**Task description**. Read the data and repeat it in full, exactly.

**Data block**.
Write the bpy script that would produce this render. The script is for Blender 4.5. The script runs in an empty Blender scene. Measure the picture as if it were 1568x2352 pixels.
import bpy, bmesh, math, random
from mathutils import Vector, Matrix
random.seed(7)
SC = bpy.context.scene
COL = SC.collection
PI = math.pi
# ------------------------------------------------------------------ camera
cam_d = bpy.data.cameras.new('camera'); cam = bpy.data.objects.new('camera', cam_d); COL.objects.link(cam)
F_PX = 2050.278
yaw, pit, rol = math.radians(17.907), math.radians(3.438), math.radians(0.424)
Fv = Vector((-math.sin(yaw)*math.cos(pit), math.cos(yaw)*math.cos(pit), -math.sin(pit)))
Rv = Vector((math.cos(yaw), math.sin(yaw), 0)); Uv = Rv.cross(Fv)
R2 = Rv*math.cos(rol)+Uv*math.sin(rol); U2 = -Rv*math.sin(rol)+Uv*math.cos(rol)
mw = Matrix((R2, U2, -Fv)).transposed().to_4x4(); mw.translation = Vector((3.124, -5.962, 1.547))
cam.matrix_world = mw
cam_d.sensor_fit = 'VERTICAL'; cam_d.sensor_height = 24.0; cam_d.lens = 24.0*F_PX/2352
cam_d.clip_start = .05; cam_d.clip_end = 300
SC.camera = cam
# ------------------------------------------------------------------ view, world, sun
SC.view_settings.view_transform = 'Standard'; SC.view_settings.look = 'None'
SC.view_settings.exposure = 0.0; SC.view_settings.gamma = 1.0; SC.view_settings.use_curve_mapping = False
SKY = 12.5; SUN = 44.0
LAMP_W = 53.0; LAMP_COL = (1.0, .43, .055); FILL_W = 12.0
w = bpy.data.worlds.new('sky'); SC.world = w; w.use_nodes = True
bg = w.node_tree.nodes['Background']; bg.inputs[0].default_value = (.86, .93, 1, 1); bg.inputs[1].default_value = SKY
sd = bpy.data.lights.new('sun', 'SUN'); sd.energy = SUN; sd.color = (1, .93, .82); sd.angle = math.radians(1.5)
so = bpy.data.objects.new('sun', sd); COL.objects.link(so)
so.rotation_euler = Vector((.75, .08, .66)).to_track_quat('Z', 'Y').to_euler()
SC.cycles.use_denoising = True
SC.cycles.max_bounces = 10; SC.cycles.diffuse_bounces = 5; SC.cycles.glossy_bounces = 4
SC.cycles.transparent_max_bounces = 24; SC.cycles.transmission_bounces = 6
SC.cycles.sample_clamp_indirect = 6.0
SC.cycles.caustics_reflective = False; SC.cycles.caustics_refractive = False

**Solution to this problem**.
Write the bpy script that would produce this render. The script is for Blender 4.5. The script runs in an empty Blender scene. Measure the picture as if it were 1568x2352 pixels.
import bpy, bmesh, math, random
from mathutils import Vector, Matrix
random.seed(7)
SC = bpy.context.scene
COL = SC.collection
PI = math.pi
# ------------------------------------------------------------------ camera
cam_d = bpy.data.cameras.new('camera'); cam = bpy.data.objects.new('camera', cam_d); COL.objects.link(cam)
F_PX = 2050.278
yaw, pit, rol = math.radians(17.907), math.radians(3.438), math.radians(0.424)
Fv = Vector((-math.sin(yaw)*math.cos(pit), math.cos(yaw)*math.cos(pit), -math.sin(pit)))
Rv = Vector((math.cos(yaw), math.sin(yaw), 0)); Uv = Rv.cross(Fv)
R2 = Rv*math.cos(rol)+Uv*math.sin(rol); U2 = -Rv*math.sin(rol)+Uv*math.cos(rol)
mw = Matrix((R2, U2, -Fv)).transposed().to_4x4(); mw.translation = Vector((3.124, -5.962, 1.547))
cam.matrix_world = mw
cam_d.sensor_fit = 'VERTICAL'; cam_d.sensor_height = 24.0; cam_d.lens = 24.0*F_PX/2352
cam_d.clip_start = .05; cam_d.clip_end = 300
SC.camera = cam
# ------------------------------------------------------------------ view, world, sun
SC.view_settings.view_transform = 'Standard'; SC.view_settings.look = 'None'
SC.view_settings.exposure = 0.0; SC.view_settings.gamma = 1.0; SC.view_settings.use_curve_mapping = False
SKY = 12.5; SUN = 44.0
LAMP_W = 53.0; LAMP_COL = (1.0, .43, .055); FILL_W = 12.0
w = bpy.data.worlds.new('sky'); SC.world = w; w.use_nodes = True
bg = w.node_tree.nodes['Background']; bg.inputs[0].default_value = (.86, .93, 1, 1); bg.inputs[1].default_value = SKY
sd = bpy.data.lights.new('sun', 'SUN'); sd.energy = SUN; sd.color = (1, .93, .82); sd.angle = math.radians(1.5)
so = bpy.data.objects.new('sun', sd); COL.objects.link(so)
so.rotation_euler = Vector((.75, .08, .66)).to_track_quat('Z', 'Y').to_euler()
SC.cycles.use_denoising = True
SC.cycles.max_bounces = 10; SC.cycles.diffuse_bounces = 5; SC.cycles.glossy_bounces = 4
SC.cycles.transparent_max_bounces = 24; SC.cycles.transmission_bounces = 6
SC.cycles.sample_clamp_indirect = 6.0
SC.cycles.caustics_reflective = False; SC.cycles.caustics_refractive = False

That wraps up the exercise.